I had no choice but to accept this, forgetting that the internet line on which both my, and my wife’s, businesses depend used the BT lines. So that jacked up the scale of the problem.
I phoned Bangalore again. They repeated there was no hope of repair until Friday. Then we started getting phone calls on the landline. But when we tried to ring out the line was so crackly that it was impossible to conduct a conversation.
The internet was lost most of the time, although flickered on tantalisingly now and then.
On Wednesday morning my mobile stopped sending SMS messages, commonly known as texts. All attempts met with the little red cross that means a message has not been sent.
I couldn’t use BT to phone the company which supplies my mobile service, Vodafone, as recommended, so had to ring on the mobile. That meant they had to talk me through the procedure, then ring off and then ring me back to see if it worked.
The SMS had apparently lost network connection, although how it could do this and still make calls was beyond me and the nice young man, from Cairo in Egypt this time, who talked me through the process. We ended up shouting at each other, in an entirely friendly way, across the world’s airwaves down my crackly BT line.
The solution worked, although the Vodafone signal continued to be weak and remains so.
On Thursday the telephone man arrived and used all his clever gizmos to find the fault, which turned out to be a tree interfering with the line 60 metres from my property. It was too high for his ladders so he, and we, had to wait for a cherry picker from another job.

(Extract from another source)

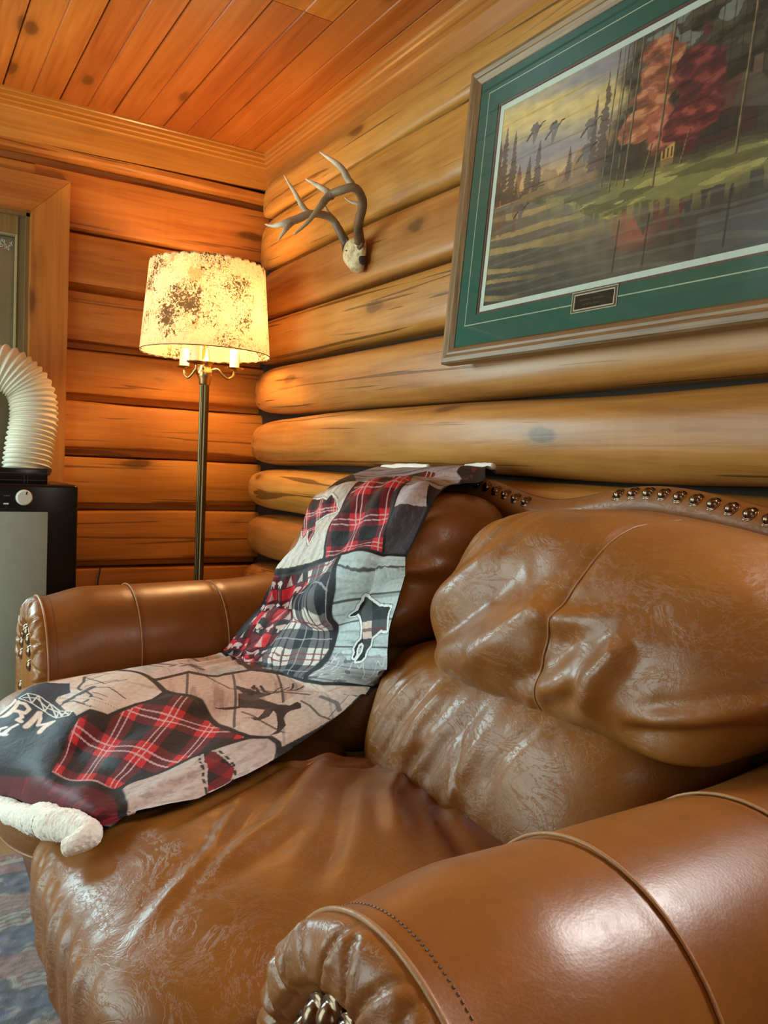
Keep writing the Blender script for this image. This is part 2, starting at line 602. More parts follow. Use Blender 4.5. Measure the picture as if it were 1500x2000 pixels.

This finally arrived Thursday tea-time and the BT line was restored, along with the Internet and no more crackly phone calls.
Two hours later the electricity went off all together, so the family stumbled around in the dark with torches, making frantic phone calls and being updated on the fault, which turned out to be caused by a fire in a sub-station. Electricity was restored two hours later.
By then I had given up all hope of getting any work done. From Bangalore to Cairo to Britain there were people tried to solve my telecommunications problems.
I lost three days all together. I couldn’t even post this blog until BT had sorted the “underground” cable, which turned out to be so over-ground they couldn’t reach it.
Before rural England gets too uptight about broadband speeds, perhaps it should insist that fundamental modern services, like mobiles, telephones, Internet and even electricity actually work at all.